Un altro aspetto della collezione di cui si è discusso molto è stata la scelta di modelli e modelle per il servizio fotografico che è stato usato in parte per il sito e in parte diffuso ad alcuni giornali. Ci sono persone più e meno giovani, con colori della pelle diversi, senza trucco e con un marcato aspetto androgino. Nel complesso però hanno tutti fisicità molto magre e poco al passo con la recente, per quanto limitata, apertura della moda di lusso a corporature più varie, cosa che forse alcuni si aspettavano da una stilista attenta alla praticità e alla comodità come Philo. La modella più famosa è Daria Werbowy, che aveva già lavorato con Philo in passato (e che le assomiglia anche un po’).

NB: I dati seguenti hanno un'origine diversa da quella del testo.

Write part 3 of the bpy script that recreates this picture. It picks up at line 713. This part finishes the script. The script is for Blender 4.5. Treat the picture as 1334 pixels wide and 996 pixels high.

Oltre alla grande aspettativa, il motivo per cui la maggior parte dei capi e degli accessori è già esaurita è che il modello di business del marchio di Philo si basa dichiaratamente sul «produrre notevolmente meno del fabbisogno previsto». Sul sito si insiste molto sull’attenzione dell’azienda al suo impatto sociale e ambientale, agli sprechi e ai danni della sovrapproduzione. Odell ha sottolineato però come più che dalla volontà di creare un’azienda sostenibile, la scelta di produrre meno capi di quelli che avrebbe plausibilmente potuto vendere viene probabilmente dalla consapevolezza che quella di puntare sulla scarsità (e quindi sull’esclusività e la corsa all’acquisto) è una strategia di marketing che ha dimostrato di funzionare molto bene nel mondo del lusso. Secondo Odell «è assolutamente ridicolo definire sostenibile un nuovo marchio di moda che richiede risorse di produzione e di spedizione».